> _Required work_: Take the line that contains "C_ = np.repeat(cols[:, None], 5, 1);" and all lines after it, up to and including the last line of the data, and write them out exactly; nothing else belongs in the answer.

/---

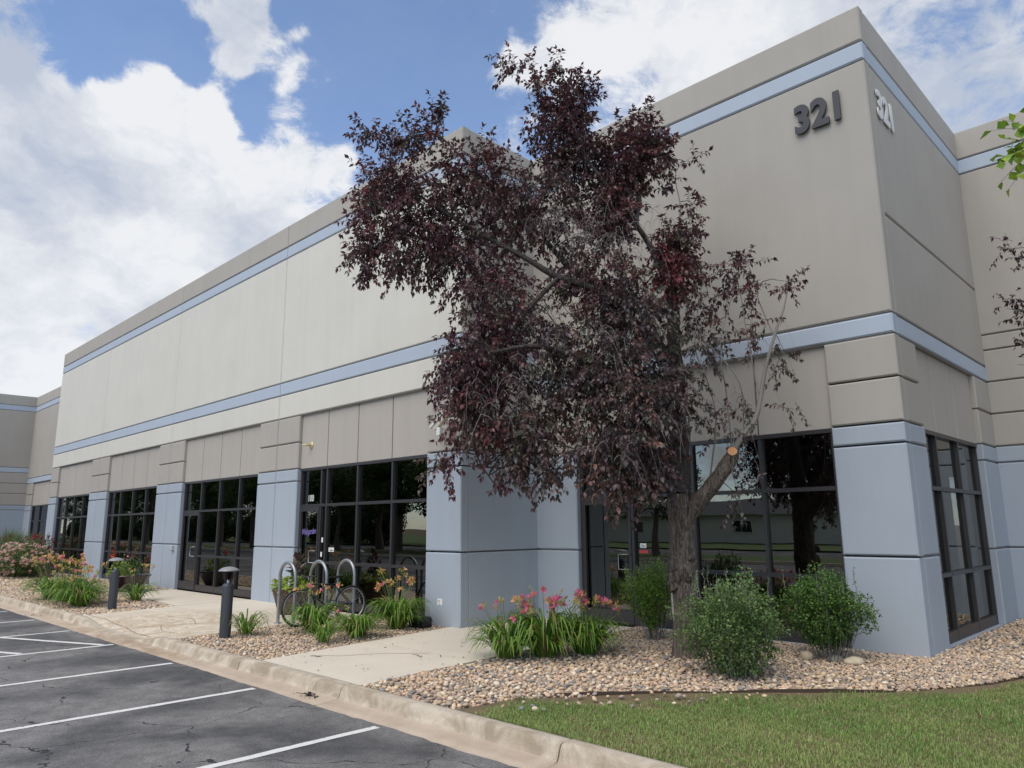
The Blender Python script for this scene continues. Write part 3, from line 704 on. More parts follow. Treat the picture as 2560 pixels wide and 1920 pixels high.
def merge(parts):
    V = []; F_ = []; C_ = []; o = 0
    for v, f, c in parts: V.append(v); F_.append(f+o); C_.append(c); o += len(v)
    return np.concatenate(V), np.concatenate(F_), np.concatenate(C_)
md = lambda q: .035*np.clip((q[:, 1]-8.2)/2.0, 0, 1)
parts = [stones(BED_R, .035, .013, .027, 1, mound=md, keep=lambda q: q[:, 1] < 10.9, base=ICO), stones(BED_R, .080, .018, .034, 2, zb=-.020, mound=md, base=ICO1, keep=lambda q: q[:, 1] < 8.6), stones(BED_R, .055, .020, .035, 31, mound=md, keep=lambda q: q[:, 1] >= 10.7)]
v_, f_, c_ = merge(parts)
o = mobj('river_stones', v_, f_, M_STONE, None, True, c_); tag(o, 'tan and grey river stones covering the bed round the purple tree', 'gravel', kind='stuff')
parts = [stones(BED_M, .040, .015, .028, 3), stones(BED_M, .11, .018, .032, 4, zb=-.022)]
v_, f_, c_ = merge(parts)
o = mobj('river_stones', v_, f_, M_STONE, None, True, c_); tag(o, 'tan river stones covering the bed in front of the bicycle', 'gravel', kind='stuff')
v_, f_, c_ = merge([stones(BED_L, .060, .024, .042, 6, x_lo=-27), stones(BED_L, .10, .035, .065, 7, x_lo=-38, x_hi=-27)])
o = mobj('river_stones', v_, f_, M_STONE, None, True, c_); tag(o, 'tan river stones covering the bed left of the sidewalk ramp', 'gravel', kind='stuff')
v_, f_, c_ = stones([(-5.6, 4.78), (-4.8, 5.2), (-3.4, 7.0), (-3.6, 7.3), (-5.2, 5.9)], .21, .018, .042, 8, zb=-.012)
o = mobj('river_stones', v_, f_, M_STONE, None, True, c_); tag(o, 'scattered stones spilled over the edging onto the bare lawn margin', 'gravel', kind='stuff')
# a few big cobbles that stand out
def cobble(x, y, z, s, col, label, seed):
    r = np.random.default_rng(seed); V0, F0 = ico(2); n = V0+.08*np.sin(V0*2.3+r.uniform(0, 6, 3))
    a = r.uniform(0, 6.28); Rm = np.array([[math.cos(a), -math.sin(a), 0], [math.sin(a), math.cos(a), 0], [0, 0, 1]])
    v = (n*np.array(s)) @ Rm.T
    o = mobj('cobble', v, F0, M_STONE, None, True, np.tile(np.array(col), (len(v), 1))*(1+.12*np.sin(V0[:, :1]*9+V0[:, 1:2]*7)))
    o.location = (x, y, z); tag(o, label, 'stone', 'large loose cobbles')
cobble(-4.09, 9.33, .05, (.085, .075, .065), (.56, .46, .33), 'round tan cobble at the left foot of the green bush by the pier', 1)
cobble(-3.55, 9.40, .035, (.12, .08, .055), (.56, .49, .35), 'long pale cobble right of the green bush by the pier', 2)
cobble(-3.80, 9.46, .03, (.09, .06, .05), (.40, .37, .30), 'grey cobble under the green bush by the pier', 3)
cobble(-4.87, 5.22, .01, (.028, .024, .02), (.66, .58, .42), 'small pale stone lying in the grass near the kerb', 4)
cobble(-1.78, 10.0, .02, (.06, .05, .04), (.72, .72, .68), 'white stone at the right edge of the gravel', 5)

# lawn
LAWN_P = [(-5.5, 4.75), (13, 4.75), (13, 15.5), (-1.4, 15.5), (-1.6, 12), (-1.9, 10.1), (-2.15, 9.3), (-2.6, 8.49), (-3.7, 7.45), (-4.5, 6.7), (-5.0, 5.95), (-5.37, 5.5)]
LAWN = sheet('lawn', LAWN_P, -.022, M_DIRT)
def blades(q, h, wd, cols, lean=.5, seed=0, seg=2):
    r = np.random.default_rng(seed); n = len(q)
    a = r.uniform(0, 6.28, n); ln = r.uniform(.1, 1, n)*lean
    sx, sy = np.cos(a+1.57), np.sin(a+1.57); dx, dy = np.cos(a), np.sin(a)
    z0 = q[:, 2]
    P0 = np.stack([q[:, 0], q[:, 1], z0], 1); S = np.stack([sx, sy, 0*sx], 1)*wd[:, None]
    D1 = np.stack([dx*ln*.35, dy*ln*.35, np.full(n, .6)], 1)*h[:, None]; D2 = np.stack([dx*ln, dy*ln, 1-.3*ln], 1)*h[:, None]
    V = np.stack([P0-S, P0+S, P0+D1-S*.8, P0+D1+S*.8, P0+D2], 1)
    F_ = np.array([[0, 1, 3], [0, 3, 2], [2, 3, 4]])[None]+(np.arange(n)*5)[:, None, None]
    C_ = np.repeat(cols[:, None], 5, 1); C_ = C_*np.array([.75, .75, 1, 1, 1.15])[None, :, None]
    return V.reshape(-1, 3), F_.reshape(-1, 3), C_.reshape(-1, 3)
r = np.random.default_rng(21)
def lawn_pts(n, x0, x1, y0, y1):
    q = np.stack([r.uniform(x0, x1, n), r.uniform(y0, y1, n)], 1); q = q[inpoly(q, LAWN_P)]
    # thin out towards the bare margin of the gravel bed
    ed = np.array(LAWN_P[4:]+[LAWN_P[0]]); dmin = np.full(len(q), 9.)
    for i in range(len(ed)-1):
        a, b = ed[i], ed[i+1]; t = np.clip(((q-a) @ (b-a))/((b-a) @ (b-a)), 0, 1); dmin = np.minimum(dmin, np.linalg.norm(q-(a+t[:, None]*(b-a)), axis=1))
    pr_ = np.clip((dmin-.10+.12*gnoise(q[:, 0], q[:, 1], 4, 3))/.28, 0, 1)
    thin = gnoise(q[:, 0], q[:, 1], 2.6, 9)+.5*gnoise(q[:, 0], q[:, 1], 9, 19)
    pr_ = pr_*np.clip(1.3+thin*1.0, .5, 1)
    pr_ = pr_*np.where((dmin < .55+.25*gnoise(q[:, 0], q[:, 1], 5, 33)) & (q[:, 0] < -3.95) & (q[:, 1] > 5.7), .16, 1)
    return q[r.random(len(q)) < pr_], None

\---

> _Answer in full_:
    C_ = np.repeat(cols[:, None], 5, 1); C_ = C_*np.array([.75, .75, 1, 1, 1.15])[None, :, None]
    return V.reshape(-1, 3), F_.reshape(-1, 3), C_.reshape(-1, 3)
r = np.random.default_rng(21)
def lawn_pts(n, x0, x1, y0, y1):
    q = np.stack([r.uniform(x0, x1, n), r.uniform(y0, y1, n)], 1); q = q[inpoly(q, LAWN_P)]
    # thin out towards the bare margin of the gravel bed
    ed = np.array(LAWN_P[4:]+[LAWN_P[0]]); dmin = np.full(len(q), 9.)
    for i in range(len(ed)-1):
        a, b = ed[i], ed[i+1]; t = np.clip(((q-a) @ (b-a))/((b-a) @ (b-a)), 0, 1); dmin = np.minimum(dmin, np.linalg.norm(q-(a+t[:, None]*(b-a)), axis=1))
    pr_ = np.clip((dmin-.10+.12*gnoise(q[:, 0], q[:, 1], 4, 3))/.28, 0, 1)
    thin = gnoise(q[:, 0], q[:, 1], 2.6, 9)+.5*gnoise(q[:, 0], q[:, 1], 9, 19)
    pr_ = pr_*np.clip(1.3+thin*1.0, .5, 1)
    pr_ = pr_*np.where((dmin < .55+.25*gnoise(q[:, 0], q[:, 1], 5, 33)) & (q[:, 0] < -3.95) & (q[:, 1] > 5.7), .16, 1)
    return q[r.random(len(q)) < pr_], None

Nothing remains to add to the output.